• _INFORMATION SHOWN_
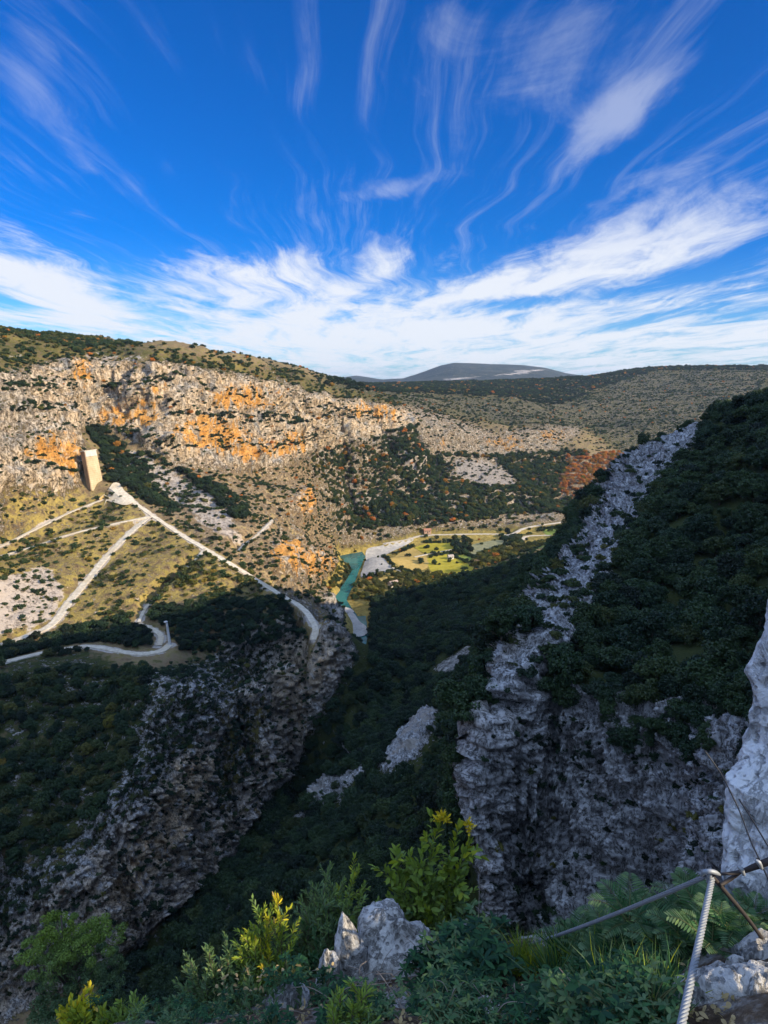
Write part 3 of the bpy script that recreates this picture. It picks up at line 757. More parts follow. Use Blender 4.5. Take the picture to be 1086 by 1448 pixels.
def tower():
    A_ = np.array(at(128.8, 694, Y=476)); B_ = np.array(at(148.4, 693, Y=489)); C_ = np.array(at(123.5, 691, Y=479.5)); D_ = B_+(C_-A_)
    A2 = np.array(at(119.2, 638.7, Y=479)); B2 = np.array(at(136.2, 636.3, Y=492)); C2 = np.array(at(113.4, 639.6, Y=482.5)); D2 = B2+(C2-A2)
    base = (A_+B_+C_+D_)/4; r_ = empty('concrete_tower', base)
    tag(r_, 'tall leaning concrete tower slab standing against the orange cliff', 'tower')
    brown = concrete('weathered_concrete', (.26, .17, .10), (.38, .27, .17), .2, .35); pale = concrete('pale_concrete', (.42, .33, .20), (.54, .44, .29), .12, .22); topc = concrete('bleached_concrete', (.48, .44, .38), (.58, .54, .48), .3)
    prism('tower_body', (A_, B_, D_, C_), (A2, B2, D2, C2), brown, r_, base, .15)
    nrm = np.cross(B_-A_, A2-A_); nrm /= np.linalg.norm(nrm)
    if nrm[1] > 0: nrm = -nrm
    e = .04
    def lerp(p, q, t): return p*(1-t)+q*t
    f0, f1, f2, f3 = lerp(A_, B_, e), lerp(A_, B_, 1-e), lerp(A2, B2, 1-e), lerp(A2, B2, e)
    g3 = lerp(f0, f3, .86); g2 = lerp(f1, f2, .86)
    prism('face_panel', (f0, f1, g2, g3), [p+nrm*.25 for p in (f0, f1, g2, g3)], pale, r_, base, .05)
    h0, h1 = lerp(f0, f3, .865), lerp(f1, f2, .865)
    prism('crown_panel', (h0, h1, f2, f3), [p+nrm*.3 for p in (h0, h1, f2, f3)], topc, r_, base, .05)
    up = np.array((0, 0, .6)); c = (A2+B2+C2+D2)/4
    ring = [c+(p-c)*1.06 for p in (A2, B2, D2, C2)]
    prism('parapet', ring, [p+up for p in ring], topc, r_, base, .08)
tower()
def low_wall():
    p = [np.array(at(x_, y_, Y=Y_)) for x_, y_, Y_ in ((141,712,468),(147,707,470.5),(155,711,468))]
    r_ = empty('retaining_wall', p[1]); tag(r_, 'short ochre retaining wall under the white gravel forecourt', 'wall')
    m = concrete('ochre_masonry', (.42, .27, .09), (.55, .40, .18), .5)
    th = np.array((.15, .8, 0)); h = np.array((0, 0, 3.4)); d = np.array((0, 0, -1.5)); o = p[1]
    for a, b in ((0, 1), (1, 2)):
        q = (p[a]+d, p[b]+d, p[b]+th+d, p[a]+th+d); prism('wall_panel', q, [k_-d+h for k_ in q], m, r_, o, .05)
        q = [k_-d+h for k_ in q]; c = sum(q)/4; q = [c+(k_-c)*1.08 for k_ in q]
        prism('coping', q, [k_+np.array((0, 0, .3)) for k_ in q], M_ROAD, r_, o, .04)
low_wall()
def lathe(name, prof, mat, parent=None, axis_top=(0, 0), seg=12):
    """surface of revolution; axis_top = lean of the axis in x, y over its height"""
    V = []; F = []; h = prof[-1][1]-prof[0][1]
    for r_, z_ in prof:
        t = (z_-prof[0][1])/h
        for i in range(seg): V.append((r_*cos(2*pi*i/seg)+axis_top[0]*t, r_*sin(2*pi*i/seg)+axis_top[1]*t, z_))
    for k_ in range(len(prof)-1):
        for i in range(seg): F.append((k_*seg+i, k_*seg+(i+1) % seg, (k_+1)*seg+(i+1) % seg, (k_+1)*seg+i))
    F.append(tuple(range(seg))[::-1]); F.append(tuple((len(prof)-1)*seg+i for i in range(seg)))
    me = mesh_from(name, V, F); me.polygons.foreach_set('use_smooth', [True]*len(F)); return link(me, name, mat, parent)
def pillar():
    b = np.array(at(240.5, 911, Y=311)); t = np.array(at(235.5, 880, Y=312)); v = t-b
    r_ = empty('concrete_pillar', b); tag(r_, 'pale leaning pillar with a capped head beside the shaded road curve', 'pillar')
    m = concrete('grey_pillar', (.42, .42, .42), (.58, .57, .55), .6)
    lathe('shaft', [(.85, -1.2), (.8, 0), (.62, v[2]*.5), (.5, v[2]*.97), (.4, v[2])], m, r_, (v[0], v[1]))
    c = lathe('cap', [(.35, v[2]-.1), (.95, v[2]), (1., v[2]+.35), (.6, v[2]+.6)], m, r_); c.location = (v[0]-.35, v[1], 0)
pillar()

# ------------------------------------------------------------------ small buildings of the valley
def house(px, py, w, d, h, rz, label, wallc, roofc):
    p = hit(px, py); r_ = empty('house', (p[0], p[1], p[2]+.2)); r_.rotation_euler = (0, 0, rz); tag(r_, label, 'house', 'small houses on the valley floor')
    mw = flat_material('house_render', wallc, tuple(min(1, c*1.15) for c in wallc), 1.); mr = flat_material('house_tiles', roofc, tuple(c*1.3 for c in roofc), 2.); md = flat_material('house_opening', (.03, .03, .035), (.05, .05, .05), 2.)
    b = [(-w/2, -d/2, -1.), (w/2, -d/2, -1.), (w/2, d/2, -1.), (-w/2, d/2, -1.)]
    prism('wall', b, [(x_, y_, h) for x_, y_, _ in b], mw, r_)
    e = .5; V = [(-w/2-e, -d/2-e, h-.1), (w/2+e, -d/2-e, h-.1), (w/2+e, d/2+e, h-.1), (-w/2-e, d/2+e, h-.1), (-w/2-e, 0, h+d*.33), (w/2+e, 0, h+d*.33)]
    link(mesh_from('roof', V, [(0, 1, 5, 4), (2, 3, 4, 5), (0, 4, 3), (1, 2, 5), (3, 2, 1, 0)]), 'roof', mr, r_)
    for x_ in (-w*.28, w*.25): prism('window', [(x_-.5, -d/2-.05, h*.45), (x_+.5, -d/2-.05, h*.45), (x_+.5, -d/2+.1, h*.45), (x_-.5, -d/2+.1, h*.45)], [(x_-.5, -d/2-.05, h*.8), (x_+.5, -d/2-.05, h*.8), (x_+.5, -d/2+.1, h*.8), (x_-.5, -d/2+.1, h*.8)], md, r_, bev=0)
    prism('door', [(-.55, -d/2-.06, 0), (.55, -d/2-.06, 0), (.55, -d/2+.1, 0), (-.55, -d/2+.1, 0)], [(-.55, -d/2-.06, h*.72), (.55, -d/2-.06, h*.72), (.55, -d/2+.1, h*.72), (-.55, -d/2+.1, h*.72)], md, r_, bev=0)
house(637, 790, 6, 5, 3., .3, 'tiny white hut at the edge of the yellow field', (.6, .58, .55), (.35, .30, .27))
house(677, 799, 8, 6, 3.4, -.4, 'small house with a pinkish roof in front of the sunlit wood', (.5, .42, .36), (.42, .24, .18))
house(556, 829, 9, 6, 3.6, .7, 'pale stone house near the shadow edge below the gravel flat', (.55, .5, .43), (.36, .27, .22))
house(604, 754, 9, 6, 4.2, .2, 'reddish stone house at the foot of the wooded gully by the valley road', (.36, .24, .18), (.3, .15, .1))

# ------------------------------------------------------------------ foliage
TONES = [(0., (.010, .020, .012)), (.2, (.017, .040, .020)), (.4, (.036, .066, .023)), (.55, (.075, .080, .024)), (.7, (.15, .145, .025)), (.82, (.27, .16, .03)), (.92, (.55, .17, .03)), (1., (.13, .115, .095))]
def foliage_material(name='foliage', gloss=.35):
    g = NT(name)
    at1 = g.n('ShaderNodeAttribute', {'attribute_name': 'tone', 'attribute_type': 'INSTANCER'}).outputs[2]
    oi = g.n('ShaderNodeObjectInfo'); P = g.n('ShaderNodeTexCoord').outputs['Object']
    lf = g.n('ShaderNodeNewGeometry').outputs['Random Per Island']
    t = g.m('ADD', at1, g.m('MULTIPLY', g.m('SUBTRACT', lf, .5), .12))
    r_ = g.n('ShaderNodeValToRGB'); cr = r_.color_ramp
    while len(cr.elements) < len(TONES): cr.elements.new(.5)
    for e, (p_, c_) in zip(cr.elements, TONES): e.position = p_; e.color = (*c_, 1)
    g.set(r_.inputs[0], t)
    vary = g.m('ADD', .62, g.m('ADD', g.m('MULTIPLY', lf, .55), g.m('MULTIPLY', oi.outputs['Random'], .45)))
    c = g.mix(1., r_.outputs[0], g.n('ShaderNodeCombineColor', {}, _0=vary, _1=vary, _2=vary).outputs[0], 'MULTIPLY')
    d = g.n('ShaderNodeBsdfPrincipled'); g.set(d.inputs['Base Color'], c); d.inputs['Roughness'].default_value = .55; d.inputs['Specular IOR Level'].default_value = gloss
    tr = g.n('ShaderNodeBsdfTranslucent', {}, Color=g.mix(1., c, (1.3, 1.35, .5), 'MULTIPLY'))
    mx = g.n('ShaderNodeMixShader', {}, _0=.25); g.t.links.new(d.outputs[0], mx.inputs[1]); g.t.links.new(tr.outputs[0], mx.inputs[2])
    o = g.n('ShaderNodeOutputMaterial'); g.t.links.new(mx.outputs[0], o.inputs[0]); return g.id
M_FOL = foliage_material()
def bark_material():
    g = NT('bark'); P = g.n('ShaderNodeTexCoord').outputs['Object']; n = g.noise(g.scaled(P, (6, 6, 1.2)), 1., 5.)
    g.surface(g.mix(n, (.05, .04, .03), (.16, .135, .11)), .9, n, .05, .6, .1); return g.id
M_BARK = bark_material()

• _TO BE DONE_
All lines from the line containing "g.set(r_.inputs[0], t)" through the end of the listing above are to be duplicated exactly; include both ends and nothing further.

• _CORRECT ANSWER_
    g.set(r_.inputs[0], t)
    vary = g.m('ADD', .62, g.m('ADD', g.m('MULTIPLY', lf, .55), g.m('MULTIPLY', oi.outputs['Random'], .45)))
    c = g.mix(1., r_.outputs[0], g.n('ShaderNodeCombineColor', {}, _0=vary, _1=vary, _2=vary).outputs[0], 'MULTIPLY')
    d = g.n('ShaderNodeBsdfPrincipled'); g.set(d.inputs['Base Color'], c); d.inputs['Roughness'].default_value = .55; d.inputs['Specular IOR Level'].default_value = gloss
    tr = g.n('ShaderNodeBsdfTranslucent', {}, Color=g.mix(1., c, (1.3, 1.35, .5), 'MULTIPLY'))
    mx = g.n('ShaderNodeMixShader', {}, _0=.25); g.t.links.new(d.outputs[0], mx.inputs[1]); g.t.links.new(tr.outputs[0], mx.inputs[2])
    o = g.n('ShaderNodeOutputMaterial'); g.t.links.new(mx.outputs[0], o.inputs[0]); return g.id
M_FOL = foliage_material()
def bark_material():
    g = NT('bark'); P = g.n('ShaderNodeTexCoord').outputs['Object']; n = g.noise(g.scaled(P, (6, 6, 1.2)), 1., 5.)
    g.surface(g.mix(n, (.05, .04, .03), (.16, .135, .11)), .9, n, .05, .6, .1); return g.id
M_BARK = bark_material()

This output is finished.